Researchers claim to have created a new technique for ensuring the “legal safety” of driverless cars.

Academics at Germany’s Technical University of Munich say their system can guarantee an autonomous vehicle will not cause accidents as long as other road users abide by the law.

The algorithm attempts to verify that a driverless car will maintain “fail-safe trajectories at all times”, meaning they move at a speed and direction allowing them to avoid collisions with other vehicles being driven legally.

Researchers led by Christian Pek presented an analysis of their concept in the journal Nature Machine Intelligence, stating that it can “drastically reduce the number of traffic accidents”.

They went on: “We present a formal verification technique for guaranteeing legal safety in arbitrary urban traffic situations.

“Legal safety means that autonomous vehicles never cause accidents although other traffic participants are allowed to perform any behaviour in accordance with traffic rules.”

But several UK academics expressed concern about the limitations of the work, which was part-funded by car maker BMW.

Professor Noel Sharkey, emeritus professor of artificial intelligence and robotics at the University of Sheffield, said: “This research pushes autonomous vehicle road safety in the right direction by verifying safe trajectories for avoiding obstacles such as other cars, cyclists and pedestrians.

“However, the authors oversell the real-world usefulness. It is all conducted in computer simulation that doesn’t address the dynamics of the real world.

“It also makes the mistaken assumption that all other road users are obeying the rules of the road.

“While this is a useful project, considerably more work in the real world is required before it can be considered for certification.”

Dr Ron Chrisley, director of the Centre for Cognitive Science at the University of Sussex, said: “The system’s assumption that other road users will always behave legally could potentially lead to collisions that a different system, based more on how road users actually behave, would prevent.

“Saying that a collision wasn’t strictly caused by the autonomous vehicle will be of cold comfort to the families of accident victims in cases where the autonomous vehicle could have avoided the collision if it had taken predictable but non-legal driving/walking behaviour of others into account.”

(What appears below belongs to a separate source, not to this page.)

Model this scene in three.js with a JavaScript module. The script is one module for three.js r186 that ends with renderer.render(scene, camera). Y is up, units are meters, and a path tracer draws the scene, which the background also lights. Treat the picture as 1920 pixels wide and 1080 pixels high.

A number of crashes involving autonomous and semi-autonomous vehicles have been reported in recent years, including the first widely publicised fatal incident in Florida in May 2016 when a Tesla driver using its semi-autonomous Autopilot feature hit the trailer of a large lorry.

The Government has backed several trials of the technology in the UK in recent years, but fully driverless cars are banned from regular use on public roads.